GitHub does have that popularity and mind-share going for it, so I can see why people might not care to leave and create a new account at GitLab. The primary concern is the license which could be identical at either platform so that's a non-issue.
The primary difference is that GitLab (referring to CE, the 'Community Edition') is completely portable and self-hostable. That means if things change later or the platform host gets a legal challenge or takedown request, you are free to say 'go pound sand' and take your data and platform elsewhere. You are not at the mercy of the platform provider.
For a classic example of a community effort where the rules were changed after a great many users altruistically gave of their time and effort see CDDB, also known as Gracenote[0]. And as I typed my original comment, this thread[1] was on the HN front page with some choice comments illustrating the difficulty of doing a 100% clean export of your data from GitHub.
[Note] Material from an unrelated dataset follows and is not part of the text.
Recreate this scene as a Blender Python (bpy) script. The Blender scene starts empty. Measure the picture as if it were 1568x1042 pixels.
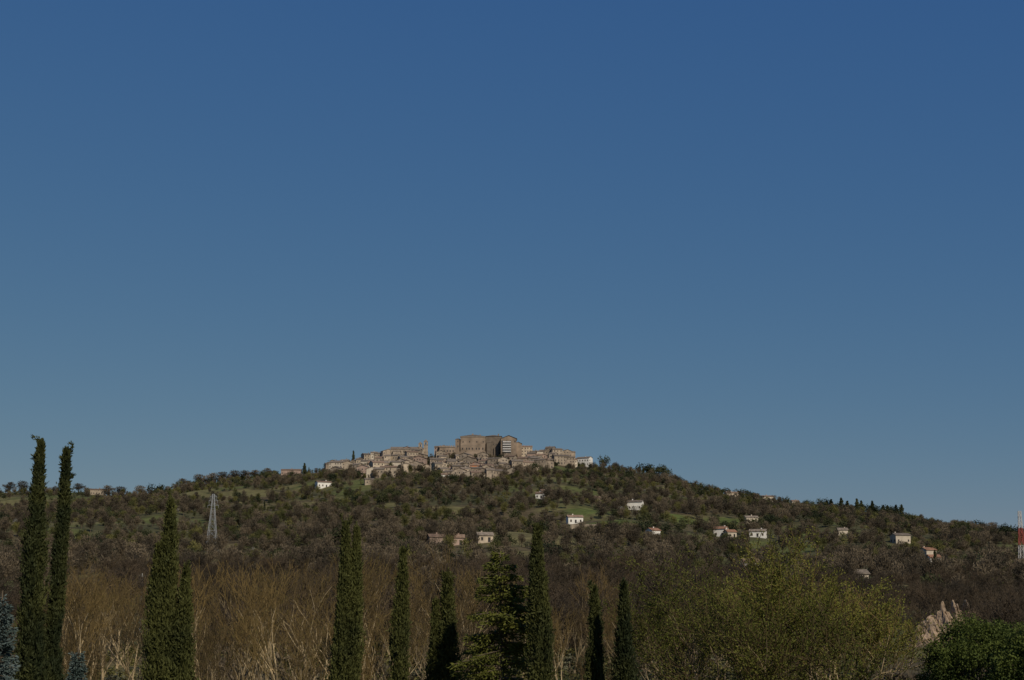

Google has a great initiative, humorously called the 'Data Liberation Front'[2] which makes sure users can easily export all their data in a useful format if they want to take it elsewhere. I used it when I closed my Google accounts and I can report it works perfectly. I see no comparable effort by GitHub. Users like me check for this early and it's absence is always a red flag.
Hope that answers your question and if my assumption that you don't want to use GitLab because of the friction of creating yet another online account is incorrect please clarify what your real reason is.